I went to visit my ancient mother for a few days last week. She made an elaborate fuss over preparing two hard boiled eggs. "I've been making them for 89 years," she said. Acted like there were dozen of steps required. Like a poem about nothing with many stanzas and turns that mean everything. Two or three eggs are mostly all I seem to eat these days. Now and then, maybe a vegetable that ripens underground. While she pestered the water, she smiled like a deaf person at a Tom Verlaine concert—sort of angel seeming--and twice she turned from the gas burner to glance at me in case my lips were moving.
I pawed through her to-be-read collection. Like any true book lover, she had a rich story to explain how each had come into her possession--what led her to purchase the book, what she had for lunch that day, what she had dreamed the night before, who was president at the time. And so I came upon The Truth Will Out: Unmasking the Real Shakespeare, by Brenda James and William D. Rubinstein. From the foreword: "Shakespeare knew well the advantages and dangers of hiding oneself: Imogen, Rosalind, Celia, Julia, Portia, the Duke of Vienna in Measure for Measure, Henry V on the eve of the battle of Agincourt, Kent to protect his beloved Lear, Hamlet to protect himself and, of course, Viola. They all use disguise to protect themselves, discover, test, and prove truths about others, or just get closer to people without being discovered. Shakespeare is the master of hiding and revealing.”
We too agonize over biographical details. We are sometimes astrological, asking contributors to share their signs and rising planets. Or else we can be secretive too, coding a detail intended for an audience of one.
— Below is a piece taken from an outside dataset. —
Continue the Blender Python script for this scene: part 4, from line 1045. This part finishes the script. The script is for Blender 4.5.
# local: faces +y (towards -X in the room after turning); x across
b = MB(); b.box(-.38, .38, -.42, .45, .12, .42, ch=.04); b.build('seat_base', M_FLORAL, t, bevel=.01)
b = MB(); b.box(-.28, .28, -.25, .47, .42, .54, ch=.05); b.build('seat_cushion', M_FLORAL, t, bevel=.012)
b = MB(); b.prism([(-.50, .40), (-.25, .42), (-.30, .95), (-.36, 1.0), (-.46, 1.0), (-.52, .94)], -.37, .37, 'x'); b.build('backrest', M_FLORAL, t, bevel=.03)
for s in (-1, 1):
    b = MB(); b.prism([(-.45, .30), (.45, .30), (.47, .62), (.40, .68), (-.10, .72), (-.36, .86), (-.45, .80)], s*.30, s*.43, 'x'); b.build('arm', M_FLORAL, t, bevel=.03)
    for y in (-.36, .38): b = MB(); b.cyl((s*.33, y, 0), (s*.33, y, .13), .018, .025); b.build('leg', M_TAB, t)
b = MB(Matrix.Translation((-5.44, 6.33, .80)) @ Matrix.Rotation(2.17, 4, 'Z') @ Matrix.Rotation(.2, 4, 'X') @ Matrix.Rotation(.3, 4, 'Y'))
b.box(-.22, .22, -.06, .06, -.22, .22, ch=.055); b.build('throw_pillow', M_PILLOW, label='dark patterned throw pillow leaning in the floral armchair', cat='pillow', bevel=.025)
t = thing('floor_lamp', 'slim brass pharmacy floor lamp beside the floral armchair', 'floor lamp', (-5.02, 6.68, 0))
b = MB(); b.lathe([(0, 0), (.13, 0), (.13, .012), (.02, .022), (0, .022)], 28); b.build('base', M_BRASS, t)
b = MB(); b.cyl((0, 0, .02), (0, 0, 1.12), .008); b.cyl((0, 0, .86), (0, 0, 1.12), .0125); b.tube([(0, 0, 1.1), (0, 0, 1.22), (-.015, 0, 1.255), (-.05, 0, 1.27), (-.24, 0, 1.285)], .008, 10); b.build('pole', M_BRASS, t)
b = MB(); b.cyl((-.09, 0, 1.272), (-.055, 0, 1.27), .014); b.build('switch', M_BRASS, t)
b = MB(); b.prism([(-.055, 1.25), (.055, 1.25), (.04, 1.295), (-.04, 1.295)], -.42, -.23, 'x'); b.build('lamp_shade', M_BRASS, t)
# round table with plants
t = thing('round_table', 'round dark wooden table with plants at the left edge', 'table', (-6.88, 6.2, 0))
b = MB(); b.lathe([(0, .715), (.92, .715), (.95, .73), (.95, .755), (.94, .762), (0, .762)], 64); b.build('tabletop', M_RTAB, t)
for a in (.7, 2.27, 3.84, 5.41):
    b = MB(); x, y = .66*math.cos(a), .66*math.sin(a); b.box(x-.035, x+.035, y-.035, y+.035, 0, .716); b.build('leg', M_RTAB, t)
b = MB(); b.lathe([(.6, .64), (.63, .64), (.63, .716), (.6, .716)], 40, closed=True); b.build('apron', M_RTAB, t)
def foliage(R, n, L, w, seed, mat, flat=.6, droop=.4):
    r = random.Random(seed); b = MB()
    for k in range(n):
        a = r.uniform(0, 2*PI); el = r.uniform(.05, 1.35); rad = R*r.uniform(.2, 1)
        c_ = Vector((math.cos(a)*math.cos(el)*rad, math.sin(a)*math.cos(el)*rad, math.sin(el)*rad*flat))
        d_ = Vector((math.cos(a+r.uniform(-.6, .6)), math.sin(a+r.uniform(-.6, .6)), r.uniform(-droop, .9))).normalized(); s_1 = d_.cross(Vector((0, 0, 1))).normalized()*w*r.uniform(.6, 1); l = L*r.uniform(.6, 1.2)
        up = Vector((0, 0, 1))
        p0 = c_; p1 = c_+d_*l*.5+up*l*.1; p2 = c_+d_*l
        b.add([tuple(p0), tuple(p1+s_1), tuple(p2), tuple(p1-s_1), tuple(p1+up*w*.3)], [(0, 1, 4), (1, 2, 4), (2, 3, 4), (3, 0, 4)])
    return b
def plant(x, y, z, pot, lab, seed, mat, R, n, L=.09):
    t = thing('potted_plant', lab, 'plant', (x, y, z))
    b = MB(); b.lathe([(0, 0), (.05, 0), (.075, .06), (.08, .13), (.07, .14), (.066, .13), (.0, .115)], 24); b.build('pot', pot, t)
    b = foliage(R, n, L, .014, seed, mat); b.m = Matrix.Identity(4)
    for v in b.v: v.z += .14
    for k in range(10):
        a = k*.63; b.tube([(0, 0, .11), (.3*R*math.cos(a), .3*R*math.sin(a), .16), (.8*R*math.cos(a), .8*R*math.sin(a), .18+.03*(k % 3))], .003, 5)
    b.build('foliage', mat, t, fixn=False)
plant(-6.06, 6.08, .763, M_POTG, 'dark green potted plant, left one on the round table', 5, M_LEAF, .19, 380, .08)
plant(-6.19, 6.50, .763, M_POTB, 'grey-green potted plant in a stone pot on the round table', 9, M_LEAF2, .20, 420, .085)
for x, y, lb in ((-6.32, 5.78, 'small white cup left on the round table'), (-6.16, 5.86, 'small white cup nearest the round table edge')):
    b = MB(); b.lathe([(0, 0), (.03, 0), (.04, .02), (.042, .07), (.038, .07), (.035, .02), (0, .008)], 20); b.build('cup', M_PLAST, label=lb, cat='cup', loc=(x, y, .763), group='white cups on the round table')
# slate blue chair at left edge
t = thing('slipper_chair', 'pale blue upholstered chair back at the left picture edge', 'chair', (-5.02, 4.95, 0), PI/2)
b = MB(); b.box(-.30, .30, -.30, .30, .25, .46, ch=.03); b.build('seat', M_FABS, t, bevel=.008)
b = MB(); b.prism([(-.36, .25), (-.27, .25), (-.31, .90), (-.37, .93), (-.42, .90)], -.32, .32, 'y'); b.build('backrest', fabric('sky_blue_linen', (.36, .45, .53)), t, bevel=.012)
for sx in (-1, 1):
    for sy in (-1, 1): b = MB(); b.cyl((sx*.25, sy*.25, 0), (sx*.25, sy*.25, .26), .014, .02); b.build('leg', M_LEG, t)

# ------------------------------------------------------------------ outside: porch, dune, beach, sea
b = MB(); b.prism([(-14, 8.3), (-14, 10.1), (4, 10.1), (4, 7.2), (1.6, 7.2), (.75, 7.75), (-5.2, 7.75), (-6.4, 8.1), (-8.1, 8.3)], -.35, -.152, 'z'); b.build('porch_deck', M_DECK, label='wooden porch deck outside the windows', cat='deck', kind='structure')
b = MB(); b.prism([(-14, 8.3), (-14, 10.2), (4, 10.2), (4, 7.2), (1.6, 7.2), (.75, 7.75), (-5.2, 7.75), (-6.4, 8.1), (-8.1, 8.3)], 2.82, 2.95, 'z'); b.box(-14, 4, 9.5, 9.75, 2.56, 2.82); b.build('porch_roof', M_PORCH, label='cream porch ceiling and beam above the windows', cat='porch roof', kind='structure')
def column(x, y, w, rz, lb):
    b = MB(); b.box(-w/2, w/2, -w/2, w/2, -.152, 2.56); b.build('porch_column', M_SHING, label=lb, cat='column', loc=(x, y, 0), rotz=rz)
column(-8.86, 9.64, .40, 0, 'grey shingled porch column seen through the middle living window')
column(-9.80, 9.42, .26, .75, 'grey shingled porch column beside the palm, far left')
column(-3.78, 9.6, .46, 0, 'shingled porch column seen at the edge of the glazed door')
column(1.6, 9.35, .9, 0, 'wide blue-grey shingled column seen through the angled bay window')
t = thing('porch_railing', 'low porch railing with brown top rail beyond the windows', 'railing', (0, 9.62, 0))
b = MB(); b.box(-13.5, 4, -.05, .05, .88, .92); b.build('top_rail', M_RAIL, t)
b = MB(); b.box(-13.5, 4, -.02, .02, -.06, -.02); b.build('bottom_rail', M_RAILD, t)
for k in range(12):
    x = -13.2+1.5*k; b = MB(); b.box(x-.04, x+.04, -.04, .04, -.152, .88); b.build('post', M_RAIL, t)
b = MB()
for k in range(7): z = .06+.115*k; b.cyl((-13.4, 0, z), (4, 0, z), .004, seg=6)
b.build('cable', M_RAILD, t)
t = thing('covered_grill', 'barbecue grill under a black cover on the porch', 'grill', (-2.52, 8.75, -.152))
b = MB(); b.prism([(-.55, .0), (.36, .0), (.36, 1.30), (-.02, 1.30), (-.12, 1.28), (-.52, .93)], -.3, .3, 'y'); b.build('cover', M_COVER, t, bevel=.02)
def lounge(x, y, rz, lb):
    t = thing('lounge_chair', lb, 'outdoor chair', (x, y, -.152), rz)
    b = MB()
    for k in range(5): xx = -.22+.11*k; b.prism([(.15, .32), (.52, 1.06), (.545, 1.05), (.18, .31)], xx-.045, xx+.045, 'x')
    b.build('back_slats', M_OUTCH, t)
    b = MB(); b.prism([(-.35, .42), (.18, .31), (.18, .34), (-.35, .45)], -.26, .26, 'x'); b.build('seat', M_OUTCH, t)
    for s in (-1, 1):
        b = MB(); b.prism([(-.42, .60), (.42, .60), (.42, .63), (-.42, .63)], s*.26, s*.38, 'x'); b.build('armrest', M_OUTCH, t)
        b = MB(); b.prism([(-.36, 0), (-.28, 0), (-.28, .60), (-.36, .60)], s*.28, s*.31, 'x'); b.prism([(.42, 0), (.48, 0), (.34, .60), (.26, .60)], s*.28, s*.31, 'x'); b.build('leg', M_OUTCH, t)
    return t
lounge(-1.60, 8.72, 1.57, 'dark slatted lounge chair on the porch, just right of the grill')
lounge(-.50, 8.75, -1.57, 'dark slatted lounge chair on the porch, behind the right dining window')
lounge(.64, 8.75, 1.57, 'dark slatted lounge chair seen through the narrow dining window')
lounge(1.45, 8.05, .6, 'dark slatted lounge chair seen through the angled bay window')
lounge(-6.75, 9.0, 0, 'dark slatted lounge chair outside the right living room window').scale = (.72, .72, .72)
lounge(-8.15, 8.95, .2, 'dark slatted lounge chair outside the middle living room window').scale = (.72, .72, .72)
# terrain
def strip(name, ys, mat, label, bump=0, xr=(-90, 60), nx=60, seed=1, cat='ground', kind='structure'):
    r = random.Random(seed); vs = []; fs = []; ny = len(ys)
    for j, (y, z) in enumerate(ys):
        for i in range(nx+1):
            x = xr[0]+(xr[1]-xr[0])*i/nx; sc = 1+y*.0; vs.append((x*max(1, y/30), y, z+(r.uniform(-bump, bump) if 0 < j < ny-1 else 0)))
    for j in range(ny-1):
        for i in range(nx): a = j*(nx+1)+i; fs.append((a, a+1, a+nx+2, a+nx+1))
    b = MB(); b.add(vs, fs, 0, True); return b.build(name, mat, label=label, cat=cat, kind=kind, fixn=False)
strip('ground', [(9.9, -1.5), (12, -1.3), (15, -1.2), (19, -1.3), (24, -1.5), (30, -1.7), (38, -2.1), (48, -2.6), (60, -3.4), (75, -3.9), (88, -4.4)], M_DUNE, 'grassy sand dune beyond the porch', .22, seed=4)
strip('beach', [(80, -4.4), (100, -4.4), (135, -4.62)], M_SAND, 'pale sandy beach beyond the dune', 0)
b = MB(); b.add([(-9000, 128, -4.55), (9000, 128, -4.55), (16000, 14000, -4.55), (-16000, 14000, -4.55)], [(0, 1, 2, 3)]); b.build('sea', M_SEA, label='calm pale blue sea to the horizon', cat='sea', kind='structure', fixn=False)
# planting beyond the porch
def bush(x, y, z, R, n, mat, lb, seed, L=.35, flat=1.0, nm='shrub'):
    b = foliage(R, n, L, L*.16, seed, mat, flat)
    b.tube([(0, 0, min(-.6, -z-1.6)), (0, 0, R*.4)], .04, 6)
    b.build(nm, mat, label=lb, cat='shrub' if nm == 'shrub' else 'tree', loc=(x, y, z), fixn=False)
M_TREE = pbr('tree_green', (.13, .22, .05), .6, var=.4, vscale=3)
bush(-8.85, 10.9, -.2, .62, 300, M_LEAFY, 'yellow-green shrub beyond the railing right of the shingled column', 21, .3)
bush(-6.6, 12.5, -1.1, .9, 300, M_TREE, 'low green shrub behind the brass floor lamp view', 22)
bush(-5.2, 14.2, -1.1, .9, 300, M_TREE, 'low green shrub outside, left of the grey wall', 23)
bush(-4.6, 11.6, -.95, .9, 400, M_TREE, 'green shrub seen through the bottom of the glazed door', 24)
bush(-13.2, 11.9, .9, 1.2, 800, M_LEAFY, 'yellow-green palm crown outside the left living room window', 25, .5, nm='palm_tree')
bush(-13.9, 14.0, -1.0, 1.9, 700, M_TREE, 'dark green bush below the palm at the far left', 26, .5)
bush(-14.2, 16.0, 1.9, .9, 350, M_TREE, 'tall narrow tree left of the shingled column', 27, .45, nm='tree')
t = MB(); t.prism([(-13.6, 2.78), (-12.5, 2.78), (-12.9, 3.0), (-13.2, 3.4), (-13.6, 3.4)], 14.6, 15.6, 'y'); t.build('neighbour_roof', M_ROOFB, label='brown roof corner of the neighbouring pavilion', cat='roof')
We are mostly readers at Galileo Press. The little writing we do just happens like accidents of destiny. Still, I wish cover letters to us said a few words about what the author is reading, what they just read, what they want to read again. It’s not always about promoting your birdsong or the fish you speared in your beak; it’s also about what you saw on that journey from Venezuela to Florida to the Chesapeake Bay. Sure, tell us about your backyard in a way that only you can write. And then get out. Get out of your backyard and tell us about soaring over the Gulf of Mexico by night. Tell us what you saw, what you hid, what you revealed.
The last days of April and the first days of May are a frantic theater fortnight. It’s the last chance for plays and musicals to be considered for the Tonys. We’re excited for Caitlin Stephens, one of our one-minute playwrights whose Lincoln Center debut was May 5 for her full length comic drama Five Models in Ruins, 1981. Elizabeth Marvel stars, Morgan Green directs. Last year, The New Yorker described Stephens as “tasteless, immoral, and artistically hazardous.” Stephens made baseball hats with that smear. Like Tom and his bassist Fred Smith, the way she combines angular guitar artistry with conventional anchoring is exactly what we want in our one minutes.
We’re open for our annual manuscript submissions and as usual we don’t know exactly what we’re looking for. One thing is certain: we meet some of our authors in the lobby and we meet some of them in the alley out back. Wherever you’re most comfortable, we’ll meet you there. If you’re sending us a collection of poems or stories or anything please let us know if we can consider any unpublished remnants for the magazine as well. And tell us what you’re reading.
If you need me I’ll be eating a radish.
This made me laugh!!! And I haven't been laughing lately. I don't know why. Life seems hard right now. I haven't needed to speak with you so I haven't bothered your radish-eating: that crisp white- and-red, hot and spicy! I hope it was magnificent!!!!
This is one of the most wonderful pieces you've ever written--"vegetables that ripen underground." I'm going to be smiling about that all day.